## STATED EXERCISE
The listing below should be copied in full, word for word.

## DATA PROVIDED

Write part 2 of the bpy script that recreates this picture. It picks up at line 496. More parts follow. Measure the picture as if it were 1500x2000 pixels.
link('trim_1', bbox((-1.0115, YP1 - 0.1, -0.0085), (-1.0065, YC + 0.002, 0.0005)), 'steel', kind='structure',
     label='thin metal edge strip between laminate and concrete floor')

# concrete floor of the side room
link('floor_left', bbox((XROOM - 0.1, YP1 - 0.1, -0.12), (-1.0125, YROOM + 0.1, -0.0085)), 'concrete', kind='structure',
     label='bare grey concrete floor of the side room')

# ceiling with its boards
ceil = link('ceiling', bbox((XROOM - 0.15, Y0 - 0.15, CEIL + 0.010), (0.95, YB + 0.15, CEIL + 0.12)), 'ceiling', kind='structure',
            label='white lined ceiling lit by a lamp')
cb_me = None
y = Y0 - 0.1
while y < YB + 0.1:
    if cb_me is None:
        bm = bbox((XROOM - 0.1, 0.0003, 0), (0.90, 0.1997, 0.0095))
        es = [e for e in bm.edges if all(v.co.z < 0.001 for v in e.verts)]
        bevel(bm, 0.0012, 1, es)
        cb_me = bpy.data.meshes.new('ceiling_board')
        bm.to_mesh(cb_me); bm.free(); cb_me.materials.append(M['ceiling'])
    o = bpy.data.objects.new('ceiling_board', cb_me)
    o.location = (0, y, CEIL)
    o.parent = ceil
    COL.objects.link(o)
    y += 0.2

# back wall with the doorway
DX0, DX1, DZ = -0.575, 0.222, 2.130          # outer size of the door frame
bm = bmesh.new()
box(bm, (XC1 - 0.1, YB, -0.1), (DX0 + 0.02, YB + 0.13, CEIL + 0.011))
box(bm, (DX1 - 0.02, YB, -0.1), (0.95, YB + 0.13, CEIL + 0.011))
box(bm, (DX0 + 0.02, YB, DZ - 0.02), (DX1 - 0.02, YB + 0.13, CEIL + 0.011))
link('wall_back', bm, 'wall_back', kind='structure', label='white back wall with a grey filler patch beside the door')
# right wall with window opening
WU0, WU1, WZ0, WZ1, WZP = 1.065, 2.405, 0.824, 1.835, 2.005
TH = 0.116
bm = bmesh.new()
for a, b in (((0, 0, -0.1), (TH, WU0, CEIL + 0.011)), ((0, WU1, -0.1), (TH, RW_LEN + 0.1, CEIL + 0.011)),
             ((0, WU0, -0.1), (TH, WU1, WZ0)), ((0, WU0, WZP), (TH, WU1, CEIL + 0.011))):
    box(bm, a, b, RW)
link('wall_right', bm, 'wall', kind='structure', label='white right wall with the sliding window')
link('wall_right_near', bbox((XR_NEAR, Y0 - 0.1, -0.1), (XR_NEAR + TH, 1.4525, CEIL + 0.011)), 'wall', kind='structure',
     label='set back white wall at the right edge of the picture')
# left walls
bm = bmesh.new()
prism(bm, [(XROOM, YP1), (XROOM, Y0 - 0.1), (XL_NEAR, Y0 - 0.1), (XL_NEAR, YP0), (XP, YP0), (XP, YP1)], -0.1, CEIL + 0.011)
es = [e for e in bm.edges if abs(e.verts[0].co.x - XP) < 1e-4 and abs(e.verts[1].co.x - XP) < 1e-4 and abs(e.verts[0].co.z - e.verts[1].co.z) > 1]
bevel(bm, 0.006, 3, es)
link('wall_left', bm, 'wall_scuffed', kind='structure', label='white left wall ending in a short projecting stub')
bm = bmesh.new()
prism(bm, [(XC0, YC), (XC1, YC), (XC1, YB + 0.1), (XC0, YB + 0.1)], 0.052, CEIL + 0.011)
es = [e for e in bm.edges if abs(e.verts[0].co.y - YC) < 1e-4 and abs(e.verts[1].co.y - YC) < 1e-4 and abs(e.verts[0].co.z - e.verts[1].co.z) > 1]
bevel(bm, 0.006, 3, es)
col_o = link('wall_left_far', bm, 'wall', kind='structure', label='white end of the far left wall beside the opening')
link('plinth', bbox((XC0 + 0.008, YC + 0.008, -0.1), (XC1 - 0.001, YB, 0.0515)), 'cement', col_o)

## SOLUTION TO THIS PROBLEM
Write part 2 of the bpy script that recreates this picture. It picks up at line 496. More parts follow. Measure the picture as if it were 1500x2000 pixels.
link('trim_1', bbox((-1.0115, YP1 - 0.1, -0.0085), (-1.0065, YC + 0.002, 0.0005)), 'steel', kind='structure',
     label='thin metal edge strip between laminate and concrete floor')

# concrete floor of the side room
link('floor_left', bbox((XROOM - 0.1, YP1 - 0.1, -0.12), (-1.0125, YROOM + 0.1, -0.0085)), 'concrete', kind='structure',
     label='bare grey concrete floor of the side room')

# ceiling with its boards
ceil = link('ceiling', bbox((XROOM - 0.15, Y0 - 0.15, CEIL + 0.010), (0.95, YB + 0.15, CEIL + 0.12)), 'ceiling', kind='structure',
            label='white lined ceiling lit by a lamp')
cb_me = None
y = Y0 - 0.1
while y < YB + 0.1:
    if cb_me is None:
        bm = bbox((XROOM - 0.1, 0.0003, 0), (0.90, 0.1997, 0.0095))
        es = [e for e in bm.edges if all(v.co.z < 0.001 for v in e.verts)]
        bevel(bm, 0.0012, 1, es)
        cb_me = bpy.data.meshes.new('ceiling_board')
        bm.to_mesh(cb_me); bm.free(); cb_me.materials.append(M['ceiling'])
    o = bpy.data.objects.new('ceiling_board', cb_me)
    o.location = (0, y, CEIL)
    o.parent = ceil
    COL.objects.link(o)
    y += 0.2

# back wall with the doorway
DX0, DX1, DZ = -0.575, 0.222, 2.130          # outer size of the door frame
bm = bmesh.new()
box(bm, (XC1 - 0.1, YB, -0.1), (DX0 + 0.02, YB + 0.13, CEIL + 0.011))
box(bm, (DX1 - 0.02, YB, -0.1), (0.95, YB + 0.13, CEIL + 0.011))
box(bm, (DX0 + 0.02, YB, DZ - 0.02), (DX1 - 0.02, YB + 0.13, CEIL + 0.011))
link('wall_back', bm, 'wall_back', kind='structure', label='white back wall with a grey filler patch beside the door')
# right wall with window opening
WU0, WU1, WZ0, WZ1, WZP = 1.065, 2.405, 0.824, 1.835, 2.005
TH = 0.116
bm = bmesh.new()
for a, b in (((0, 0, -0.1), (TH, WU0, CEIL + 0.011)), ((0, WU1, -0.1), (TH, RW_LEN + 0.1, CEIL + 0.011)),
             ((0, WU0, -0.1), (TH, WU1, WZ0)), ((0, WU0, WZP), (TH, WU1, CEIL + 0.011))):
    box(bm, a, b, RW)
link('wall_right', bm, 'wall', kind='structure', label='white right wall with the sliding window')
link('wall_right_near', bbox((XR_NEAR, Y0 - 0.1, -0.1), (XR_NEAR + TH, 1.4525, CEIL + 0.011)), 'wall', kind='structure',
     label='set back white wall at the right edge of the picture')
# left walls
bm = bmesh.new()
prism(bm, [(XROOM, YP1), (XROOM, Y0 - 0.1), (XL_NEAR, Y0 - 0.1), (XL_NEAR, YP0), (XP, YP0), (XP, YP1)], -0.1, CEIL + 0.011)
es = [e for e in bm.edges if abs(e.verts[0].co.x - XP) < 1e-4 and abs(e.verts[1].co.x - XP) < 1e-4 and abs(e.verts[0].co.z - e.verts[1].co.z) > 1]
bevel(bm, 0.006, 3, es)
link('wall_left', bm, 'wall_scuffed', kind='structure', label='white left wall ending in a short projecting stub')
bm = bmesh.new()
prism(bm, [(XC0, YC), (XC1, YC), (XC1, YB + 0.1), (XC0, YB + 0.1)], 0.052, CEIL + 0.011)
es = [e for e in bm.edges if abs(e.verts[0].co.y - YC) < 1e-4 and abs(e.verts[1].co.y - YC) < 1e-4 and abs(e.verts[0].co.z - e.verts[1].co.z) > 1]
bevel(bm, 0.006, 3, es)
col_o = link('wall_left_far', bm, 'wall', kind='structure', label='white end of the far left wall beside the opening')
link('plinth', bbox((XC0 + 0.008, YC + 0.008, -0.1), (XC1 - 0.001, YB, 0.0515)), 'cement', col_o)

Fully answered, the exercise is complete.